La historia de los padres y los hijos es otra historia en
los vídeos grabados de las víctimas. Generalmente, cuando la familia está
presente, el ambiente está cargado de llanto, lamento y albórbolas de tristeza
que salen de gargantas quemadas por el dolor. La madre eleva plegarias al cielo
para que los asesinos prueben la sensación de quemazón en el corazón al ser
privados de lo que ha nacido de su ser, y los hijos elevan plegarias para que
los asesinos prueben la angustia de la orfandad y la pérdida. Uno de los niños
me sorprendió con su insistencia en que se padre no se había ido porque sus
ojos estaban clavados en los suyos y no dejaba de decir a los que miraban el
cadáver que estaba vivo: “Os lo juro, está vivo, tiene los ojos abiertos”.

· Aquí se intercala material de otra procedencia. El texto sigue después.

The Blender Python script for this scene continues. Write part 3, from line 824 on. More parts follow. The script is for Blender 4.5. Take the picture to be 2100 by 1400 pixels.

Algunas madres nos engañan, o al menos lo intentan, despiden a su hijo sin
derramar una sola lágrima, en voz baja y con mucha calma, como si el monte
hablase desde su cima o el valle desde su garganta. Lo consideran un mártir a
ojos de Dios y esconden su dolor no sé dónde ni cómo. A esas las quiero mucho,
son expertas en certificar la muerte, saben bien qué significa no poder llorar
cuando uno debe aguantar el llanto. ¿Acaso la congoja no es un derecho humano
fundamental inalienable en momentos como ese, omitido por error en los
convenios internacionales?
Los detalles de la muerte son interminables, están en miles de vídeos
grabados. Los expertos en certificar muertes como nosotros no lloran, les basta
con ser testigos con bocas vacías y ceños fruncidos. En momentos concretos,
escuchan una voz que aúlla en su interior y no dejan de preguntarse si ellos,
los que certifican la muerte a través de las pantallas de sus aparatos o los
que lo hacen usando sus dedos y manos, volverán un día a ser seres “naturales”
o si la muerte los habrá dejado en una especie de limbo para siempre.
[1] La frase que todo musulmán ha de decir con convencimiento: No hay más
dios que Dios y Mahoma es su profeta.